I’m taking a stand-back-and-watch approach to Liz Truss. I have not been keen thus far, but I was impressed at how unflappable she was when Rishi kept interrupting her in the 2nd (?) debate. That would have wound me up no end but she really conducted herself well.
Liz knows the biz hopefully.
Hear, hear!
A long time ago but Mrs Thatcher in her 1979 + days was a pretty awful orator. With elocution lessons and polishing she became a force to be reckoned with. All we need now is Starmer to fall over on a beach. He’s half way there with the him and Ange kneeling photo.
Who would you pick for Prime Minister? One who knows what a woman is and one who doesn’t?
I humbly take back my sarcastic, cynical and satirical comments on Truss… So far so good, both in PMQ and cabinet appointments… and the ‘ little things” like no 10 order of dress…
Giles would appreciate the ‘repentant sinner’ gesture!
There’s been so much hot air, energy and road miles unnecessarily expended during this interminable period of the leadership contest, i’m surprised the poor woman still has her voice intact. And to convince whom? The Tory membership.

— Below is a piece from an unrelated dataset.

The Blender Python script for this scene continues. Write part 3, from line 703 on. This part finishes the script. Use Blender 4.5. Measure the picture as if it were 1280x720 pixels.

Anyone making predictions about how good or not she might be as a PM is a political fool. Her delivery of set speeches may improve, but will anyone really be bothered if they don’t come election time if she has navigated a pathway through our current problems?
She looks so vulnerable in the picture waiting for the mass critism to arrive. My heart goes out to her. I hope she does well and that she can count on good friends and family. I think she will need them.
Yes, indeed. Reminds me of the well known quote, “If a politician wants a friend they should buy a dog”.